Dr. Pat Bishop is viewed as a pivotal figure in the choir’s development. When she took over in 1987, she encouraged a challenging and diverse repertoire for the Lydians, and also formed the Lydian Steel, a set of young steel pan players who were musically literate. Under Pat, the choir sang many Caribbean, Latin American, and classical works, including performing operas. When she passed in 2011, the choir experienced an immediate leadership crisis from which it might still be recovering.

Dr. Pat Bishop. Photo: The Lydians.

The choir has been led by many distinguished musicians since then—Victor Prescod, Lorraine Granderson, Carl-Anthony Hines. In 2022, I had the honor of being appointed Artistic Director and Interim Musical Director. Our Board of Governors, formed in 2016, has helped to deal with issues of governance, developing a five-year strategic plan to help guide the organization. Still, Dr. Bishop’s absence has been felt, especially creatively.

One of our best solutions has been to introduce three young Associate Conductors, who have helped to install a coherent artistic strategy and healthy communication practices. That, coupled with the appointment of choral section leaders and a Lydian Steel captain, has proven to be an excellent rudder as the organization grapples with the challenges of charting a new course. The launch of a junior choir, The Lydian Tecomas, has also been embraced with enthusiasm.

The Lydian Singers. Photo: The Lydians. 

The Lydian Tecomas can be more fully described as a Youth Development and Music Education Program, born of our desire to create sustainable and fulfilling paths for members, both legacy and new. In launching the Tecomas, we outlined both musical and social benefits, including the value of creating a safe choral climate. Tecoma Director Shurvone Brathwaite tells the story of Leo, who has hearing challenges: “In order to facilitate a safe space for him, I asked him if he would be okay with me having a discussion with the boys about his challenges, in his presence. He was happy for me to do so, and after the conversation I noticed the boys checking up on him at moments when he did not fully understand the instructions given.” Helping to develop this sense of empathy and inclusivity is as important to our mission as nurturing the young singers musically.

In 1991, The Lydians became the recipient of a National Award, The Hummingbird Medal – Gold, for loyal and devoted service in the sphere of singing. The Lydians envisions itself as an international ambassador for Trinidad and Tobago and the Caribbean and is recognized as one of the nation’s few musical organizations to perform the works of both classical masters and contemporary compositions. The choir has shined at the Trinidad and Tobago Music Festival, winning over 30 championship trophies.

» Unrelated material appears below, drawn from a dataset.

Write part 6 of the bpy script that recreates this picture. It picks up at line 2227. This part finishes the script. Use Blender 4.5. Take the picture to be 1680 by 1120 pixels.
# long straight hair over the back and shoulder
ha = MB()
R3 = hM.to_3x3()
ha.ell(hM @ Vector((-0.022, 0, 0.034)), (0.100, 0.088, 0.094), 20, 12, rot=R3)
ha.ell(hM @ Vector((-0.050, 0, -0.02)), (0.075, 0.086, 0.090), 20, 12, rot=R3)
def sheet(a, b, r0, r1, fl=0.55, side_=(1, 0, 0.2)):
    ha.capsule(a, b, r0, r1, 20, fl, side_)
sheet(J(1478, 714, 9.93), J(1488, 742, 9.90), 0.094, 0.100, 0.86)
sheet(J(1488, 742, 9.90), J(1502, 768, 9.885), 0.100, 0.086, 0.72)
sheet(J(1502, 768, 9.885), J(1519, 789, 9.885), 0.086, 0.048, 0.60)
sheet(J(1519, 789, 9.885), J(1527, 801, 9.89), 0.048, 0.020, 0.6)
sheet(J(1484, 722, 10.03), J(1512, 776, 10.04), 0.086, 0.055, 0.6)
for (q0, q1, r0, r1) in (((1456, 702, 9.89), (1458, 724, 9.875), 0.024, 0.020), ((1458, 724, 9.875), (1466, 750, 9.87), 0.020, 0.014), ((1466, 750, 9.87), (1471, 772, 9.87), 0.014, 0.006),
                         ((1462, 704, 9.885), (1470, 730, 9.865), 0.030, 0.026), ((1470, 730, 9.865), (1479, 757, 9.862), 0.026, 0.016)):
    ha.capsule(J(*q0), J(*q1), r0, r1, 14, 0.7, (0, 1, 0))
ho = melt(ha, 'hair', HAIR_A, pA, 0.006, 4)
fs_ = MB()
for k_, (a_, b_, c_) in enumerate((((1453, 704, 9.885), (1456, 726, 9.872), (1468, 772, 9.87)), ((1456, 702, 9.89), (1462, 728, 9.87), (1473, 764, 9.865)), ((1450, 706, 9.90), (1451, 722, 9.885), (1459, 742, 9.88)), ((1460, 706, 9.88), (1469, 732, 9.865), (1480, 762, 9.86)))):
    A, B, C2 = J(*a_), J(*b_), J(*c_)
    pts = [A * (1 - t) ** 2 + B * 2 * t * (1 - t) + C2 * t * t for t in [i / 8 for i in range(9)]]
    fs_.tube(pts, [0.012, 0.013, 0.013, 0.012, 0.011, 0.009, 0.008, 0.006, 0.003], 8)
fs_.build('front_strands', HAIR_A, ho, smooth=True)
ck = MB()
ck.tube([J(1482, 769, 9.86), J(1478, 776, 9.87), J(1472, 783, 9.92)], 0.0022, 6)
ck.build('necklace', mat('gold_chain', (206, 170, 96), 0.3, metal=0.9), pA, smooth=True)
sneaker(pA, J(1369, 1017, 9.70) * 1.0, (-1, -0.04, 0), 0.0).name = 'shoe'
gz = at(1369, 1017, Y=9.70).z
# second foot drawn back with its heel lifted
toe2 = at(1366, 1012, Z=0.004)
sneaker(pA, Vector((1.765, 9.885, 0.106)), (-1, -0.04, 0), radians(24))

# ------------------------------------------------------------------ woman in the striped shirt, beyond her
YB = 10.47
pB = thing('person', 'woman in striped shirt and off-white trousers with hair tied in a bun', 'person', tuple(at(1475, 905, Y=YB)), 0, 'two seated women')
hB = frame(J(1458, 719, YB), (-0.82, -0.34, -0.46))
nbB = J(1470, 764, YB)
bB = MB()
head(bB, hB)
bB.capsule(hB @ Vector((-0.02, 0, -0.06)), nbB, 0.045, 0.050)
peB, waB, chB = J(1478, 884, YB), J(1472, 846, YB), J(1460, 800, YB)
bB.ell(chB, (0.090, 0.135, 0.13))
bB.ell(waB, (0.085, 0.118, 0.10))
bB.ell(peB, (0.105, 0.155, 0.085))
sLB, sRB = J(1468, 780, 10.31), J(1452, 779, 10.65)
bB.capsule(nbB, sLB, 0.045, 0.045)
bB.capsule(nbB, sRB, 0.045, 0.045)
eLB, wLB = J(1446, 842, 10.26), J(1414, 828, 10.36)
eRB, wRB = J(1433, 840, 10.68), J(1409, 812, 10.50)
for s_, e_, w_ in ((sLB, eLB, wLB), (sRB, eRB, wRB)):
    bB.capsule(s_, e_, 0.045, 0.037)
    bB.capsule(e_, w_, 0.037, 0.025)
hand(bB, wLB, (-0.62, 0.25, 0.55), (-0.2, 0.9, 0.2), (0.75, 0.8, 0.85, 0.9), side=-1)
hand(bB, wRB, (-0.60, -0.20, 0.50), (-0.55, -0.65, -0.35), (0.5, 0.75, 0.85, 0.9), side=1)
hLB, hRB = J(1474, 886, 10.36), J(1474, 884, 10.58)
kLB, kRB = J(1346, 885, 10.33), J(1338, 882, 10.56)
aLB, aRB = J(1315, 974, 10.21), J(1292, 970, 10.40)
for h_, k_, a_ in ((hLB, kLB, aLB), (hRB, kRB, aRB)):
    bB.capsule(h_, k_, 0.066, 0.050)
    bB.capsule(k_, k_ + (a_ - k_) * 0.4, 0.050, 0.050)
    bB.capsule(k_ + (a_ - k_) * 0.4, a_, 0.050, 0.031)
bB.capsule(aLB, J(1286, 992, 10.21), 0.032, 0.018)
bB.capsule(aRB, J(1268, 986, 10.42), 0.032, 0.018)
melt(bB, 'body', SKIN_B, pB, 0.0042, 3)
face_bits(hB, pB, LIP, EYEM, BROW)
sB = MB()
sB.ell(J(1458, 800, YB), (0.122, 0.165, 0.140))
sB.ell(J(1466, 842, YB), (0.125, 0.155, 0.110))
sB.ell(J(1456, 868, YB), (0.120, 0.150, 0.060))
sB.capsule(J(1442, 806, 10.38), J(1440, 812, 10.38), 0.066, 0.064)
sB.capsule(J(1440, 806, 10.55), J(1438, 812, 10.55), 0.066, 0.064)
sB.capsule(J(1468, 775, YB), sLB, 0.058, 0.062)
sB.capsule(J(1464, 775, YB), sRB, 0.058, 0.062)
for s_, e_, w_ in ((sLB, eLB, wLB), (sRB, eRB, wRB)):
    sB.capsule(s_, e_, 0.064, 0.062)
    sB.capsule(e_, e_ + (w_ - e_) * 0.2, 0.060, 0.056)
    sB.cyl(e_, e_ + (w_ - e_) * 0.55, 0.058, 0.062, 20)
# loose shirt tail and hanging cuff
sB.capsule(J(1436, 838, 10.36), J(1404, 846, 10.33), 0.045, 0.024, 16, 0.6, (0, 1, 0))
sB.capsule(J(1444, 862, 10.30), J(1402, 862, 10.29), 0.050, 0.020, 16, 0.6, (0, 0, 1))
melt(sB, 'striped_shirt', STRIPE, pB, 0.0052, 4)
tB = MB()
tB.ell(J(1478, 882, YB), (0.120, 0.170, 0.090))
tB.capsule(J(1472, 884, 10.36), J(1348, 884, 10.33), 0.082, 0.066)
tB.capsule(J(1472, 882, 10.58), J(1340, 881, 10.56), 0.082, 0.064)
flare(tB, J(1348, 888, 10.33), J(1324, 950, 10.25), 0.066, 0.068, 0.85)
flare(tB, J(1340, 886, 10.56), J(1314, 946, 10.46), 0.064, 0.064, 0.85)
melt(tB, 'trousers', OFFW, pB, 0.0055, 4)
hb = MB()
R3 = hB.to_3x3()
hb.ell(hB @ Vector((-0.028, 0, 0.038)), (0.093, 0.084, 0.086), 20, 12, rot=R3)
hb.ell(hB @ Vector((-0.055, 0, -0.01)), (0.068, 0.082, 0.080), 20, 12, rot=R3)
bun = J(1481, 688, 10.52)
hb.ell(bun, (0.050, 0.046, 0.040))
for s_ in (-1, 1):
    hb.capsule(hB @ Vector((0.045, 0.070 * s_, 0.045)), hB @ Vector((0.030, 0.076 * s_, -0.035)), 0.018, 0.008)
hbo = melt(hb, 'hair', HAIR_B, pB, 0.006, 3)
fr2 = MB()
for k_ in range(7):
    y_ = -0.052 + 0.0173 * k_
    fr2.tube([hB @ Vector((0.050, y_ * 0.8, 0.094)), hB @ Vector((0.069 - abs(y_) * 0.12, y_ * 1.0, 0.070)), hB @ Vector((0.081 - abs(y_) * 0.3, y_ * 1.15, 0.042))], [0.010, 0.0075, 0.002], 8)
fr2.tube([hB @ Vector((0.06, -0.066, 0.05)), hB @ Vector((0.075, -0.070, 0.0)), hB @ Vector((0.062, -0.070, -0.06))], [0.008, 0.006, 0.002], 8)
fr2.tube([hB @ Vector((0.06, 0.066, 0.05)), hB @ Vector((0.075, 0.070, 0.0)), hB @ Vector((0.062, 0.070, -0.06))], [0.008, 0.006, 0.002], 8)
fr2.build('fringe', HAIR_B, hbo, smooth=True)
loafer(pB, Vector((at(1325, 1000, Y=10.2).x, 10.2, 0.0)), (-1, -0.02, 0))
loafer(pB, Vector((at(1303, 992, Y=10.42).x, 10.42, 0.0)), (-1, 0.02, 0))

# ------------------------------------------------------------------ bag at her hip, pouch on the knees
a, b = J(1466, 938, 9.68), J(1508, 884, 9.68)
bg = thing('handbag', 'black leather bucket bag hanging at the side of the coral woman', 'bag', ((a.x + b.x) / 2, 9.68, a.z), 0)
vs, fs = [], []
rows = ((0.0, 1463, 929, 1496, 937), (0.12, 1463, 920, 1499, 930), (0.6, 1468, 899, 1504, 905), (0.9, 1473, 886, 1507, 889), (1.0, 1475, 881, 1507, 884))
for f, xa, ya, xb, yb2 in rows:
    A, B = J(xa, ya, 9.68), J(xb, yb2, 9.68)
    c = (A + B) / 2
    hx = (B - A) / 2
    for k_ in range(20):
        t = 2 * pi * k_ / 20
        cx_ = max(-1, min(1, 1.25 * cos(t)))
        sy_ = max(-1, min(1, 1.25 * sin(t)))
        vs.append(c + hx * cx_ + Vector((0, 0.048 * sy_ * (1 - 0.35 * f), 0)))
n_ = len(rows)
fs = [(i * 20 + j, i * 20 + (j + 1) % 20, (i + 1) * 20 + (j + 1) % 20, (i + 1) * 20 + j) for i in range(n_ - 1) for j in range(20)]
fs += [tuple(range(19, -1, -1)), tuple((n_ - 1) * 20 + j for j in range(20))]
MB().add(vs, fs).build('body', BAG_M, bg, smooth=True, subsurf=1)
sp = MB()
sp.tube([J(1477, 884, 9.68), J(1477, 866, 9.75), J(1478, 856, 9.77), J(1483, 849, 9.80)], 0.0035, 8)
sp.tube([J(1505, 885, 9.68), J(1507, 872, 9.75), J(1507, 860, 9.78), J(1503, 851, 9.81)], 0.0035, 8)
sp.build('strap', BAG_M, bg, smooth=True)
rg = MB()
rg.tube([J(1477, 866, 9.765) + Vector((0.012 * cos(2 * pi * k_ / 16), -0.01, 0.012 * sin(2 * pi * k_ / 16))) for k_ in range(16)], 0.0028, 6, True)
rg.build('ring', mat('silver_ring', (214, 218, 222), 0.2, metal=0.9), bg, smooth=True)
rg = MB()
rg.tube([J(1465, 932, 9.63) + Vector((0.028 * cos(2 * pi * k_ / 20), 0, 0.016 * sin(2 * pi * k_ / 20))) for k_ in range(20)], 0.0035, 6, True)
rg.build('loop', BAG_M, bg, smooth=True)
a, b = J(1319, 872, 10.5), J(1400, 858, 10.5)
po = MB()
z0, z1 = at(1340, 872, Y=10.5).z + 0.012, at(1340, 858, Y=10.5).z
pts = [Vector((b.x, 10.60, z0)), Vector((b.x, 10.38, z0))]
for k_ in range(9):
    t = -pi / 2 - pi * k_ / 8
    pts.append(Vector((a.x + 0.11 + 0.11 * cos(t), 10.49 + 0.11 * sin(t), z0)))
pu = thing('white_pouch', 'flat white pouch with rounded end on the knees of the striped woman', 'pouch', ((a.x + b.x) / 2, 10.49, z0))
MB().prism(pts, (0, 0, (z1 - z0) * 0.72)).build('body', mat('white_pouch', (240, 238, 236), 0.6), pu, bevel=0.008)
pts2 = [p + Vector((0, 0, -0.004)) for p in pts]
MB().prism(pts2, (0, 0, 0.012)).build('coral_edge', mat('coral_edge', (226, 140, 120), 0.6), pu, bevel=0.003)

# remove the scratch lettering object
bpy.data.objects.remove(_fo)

The Lydian Singers. Photo: The Lydians.

The Lydians has been proudly supported by First Citizens Bank of Trinidad and Tobago for the past three years. Our yearly performance schedule would typically include two to three major concerts and several sponsor engagements. We are often invited to participate in state events, various corporate and diplomatic functions, fundraisers, and community outreach. This past year, we were fortunate to participate in “Ignite,” a benefit concert for the University of the West Indies’ Development and Endowment Fund, as well as “Rise up and Believe,” a fund raiser for two young pilgrims of the St. Anthony’s RC Church. We look forward to our upcoming performances, including our mid-year programs, “Roots: D’Rhythm Within” and “Joyful, Joyful: A Jazzy Lydian Christmas.”

Despite all our changes over the years, The Lydians organization is grounded by a desire to expand—our repertoire, our membership, and our impact. We have weathered the rocky seas of change in order to prepare ourselves for this next chapter. As long as we continue to keep as our central focus—the communities where we operate and our commitment to excellence—we know we will achieve our mission.